There are two reasons for this change in attitude: Kobe Bryant and Jason Kidd. Those two guys, healthy and on the court together for the first time, are the engine that's driving this team. The Sports Guy has been saying for years that a basketball game and team is only as good as its point guard(s), and for this team, that rings especially true. With a bunch of guys who are used to being the star of their team, Kidd is doing what he always does- makes everybody better. He's showing that when healthy, he's one of the two best pure points on planet earth (the other has a wife who's from one of only two landlocked South American countries!). Before there was nobody to guide this group of young prima donnas- whoops I mean NBA Super Stars!- like a Ferrari being driven by a middle-aged woman on a cell phone. Now they have a professional race car driver, like Ricky Bobby or Jean Girard, and not surprisingly it's making all the difference.

And Kobe? Without question the best player in the world right now. He's on another level entirely, playing like it's the NBA Finals, not a summer hoops tourney. That drive, fire, and maniacal competitiveness is what's been missing from so many previous USA Teams. Lebron and Melo are being forced to step up their games to keep up with Kobe and Kidd, and when those 4 are playing that well, it only makes sense that everyone else is falling in line behind them. It's the best international basketball Team USA has played since 1992, and as long as Kidd and Kobe are healthy for Beijing next summer (want a fun fact about Beijing? You should have been listening to Bill Walton!), they're going to run away with Olympic gold. And personally, I couldn't be more excited to watch it.

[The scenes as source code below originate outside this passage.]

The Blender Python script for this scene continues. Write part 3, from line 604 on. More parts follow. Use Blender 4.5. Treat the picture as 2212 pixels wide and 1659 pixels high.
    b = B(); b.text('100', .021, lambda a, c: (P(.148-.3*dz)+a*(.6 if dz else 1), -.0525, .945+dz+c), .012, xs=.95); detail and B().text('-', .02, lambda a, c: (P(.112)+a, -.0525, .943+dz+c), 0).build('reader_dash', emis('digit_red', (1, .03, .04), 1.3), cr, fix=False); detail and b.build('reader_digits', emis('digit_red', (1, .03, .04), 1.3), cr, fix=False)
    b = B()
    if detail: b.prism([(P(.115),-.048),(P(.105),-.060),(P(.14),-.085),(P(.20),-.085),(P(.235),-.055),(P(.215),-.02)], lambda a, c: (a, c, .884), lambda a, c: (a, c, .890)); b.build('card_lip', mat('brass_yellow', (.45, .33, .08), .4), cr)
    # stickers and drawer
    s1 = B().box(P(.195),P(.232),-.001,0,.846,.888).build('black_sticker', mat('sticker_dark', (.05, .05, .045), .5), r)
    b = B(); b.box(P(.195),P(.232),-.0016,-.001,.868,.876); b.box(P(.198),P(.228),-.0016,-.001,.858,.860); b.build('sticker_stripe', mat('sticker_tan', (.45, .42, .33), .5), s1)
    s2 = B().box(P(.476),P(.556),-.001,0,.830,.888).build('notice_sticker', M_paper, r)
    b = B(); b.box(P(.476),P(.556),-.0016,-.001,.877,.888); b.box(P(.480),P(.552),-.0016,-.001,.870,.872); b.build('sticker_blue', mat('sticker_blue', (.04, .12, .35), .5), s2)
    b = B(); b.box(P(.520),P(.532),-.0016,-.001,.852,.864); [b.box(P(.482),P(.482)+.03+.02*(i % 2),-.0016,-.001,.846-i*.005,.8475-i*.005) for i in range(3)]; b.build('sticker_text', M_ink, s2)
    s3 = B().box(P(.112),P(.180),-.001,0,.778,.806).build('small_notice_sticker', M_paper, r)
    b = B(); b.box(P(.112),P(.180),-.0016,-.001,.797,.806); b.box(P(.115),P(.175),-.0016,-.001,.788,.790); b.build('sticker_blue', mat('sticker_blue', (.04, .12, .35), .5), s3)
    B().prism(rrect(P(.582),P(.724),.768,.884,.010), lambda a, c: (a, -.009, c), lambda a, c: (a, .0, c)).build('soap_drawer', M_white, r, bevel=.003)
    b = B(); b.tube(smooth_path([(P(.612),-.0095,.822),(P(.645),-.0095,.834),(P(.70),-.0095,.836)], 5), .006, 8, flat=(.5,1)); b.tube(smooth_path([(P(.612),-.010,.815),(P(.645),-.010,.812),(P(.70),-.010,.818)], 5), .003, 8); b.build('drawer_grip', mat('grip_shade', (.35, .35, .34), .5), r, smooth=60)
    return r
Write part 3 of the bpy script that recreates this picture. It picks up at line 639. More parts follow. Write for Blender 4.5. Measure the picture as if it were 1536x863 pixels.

A couple of other random things I've noticed while watching the game tonight:
* Does Dwight Howard have the world's smallest head, or the world's broadest shoulders? It has to be one or the other, right?
* There's a guy for Argentina, I think it's this guy, who has a Borat-esque mustache. To call it glorious would be like saying Kate Beckinsale is mildly attractive. Somewhere, Adam Morrison is hanging his head in shame- well for that and because he sucked this year.
* Argentina's jerseys are...gawd-awful? Atrocious? I would almost rather watch the WNBA than look at these jerseys anymore.
* Speaking of Jer's favorite league, that's been one of the few good things about Canadian TV: no WNBA. It's like it doesn't even exist up here. Please don't tell David Stern.

Finally I just saw two commercials: the first was one of those Holiday Inn ones. Not the Holiday Inn Express ads, which are good, but the regular HOliday Inn ones where the guy doesn't recognize Cal Ripken and it's supposed to be funny? They've also done stuff with Joe Buck, which was also not funny. I thought maybe when it was converted to metric for Canadian TV it would be funny, but not true. I think they're the worst commercials on TV.

The other one was for the movie 3:10 to Yuma. I don't know what that means, but I DO know it's a western, and it has Christian Bale and Russell Crowe. Um is it too early to start camping out at the theater waiting for this one to open? Sign me up!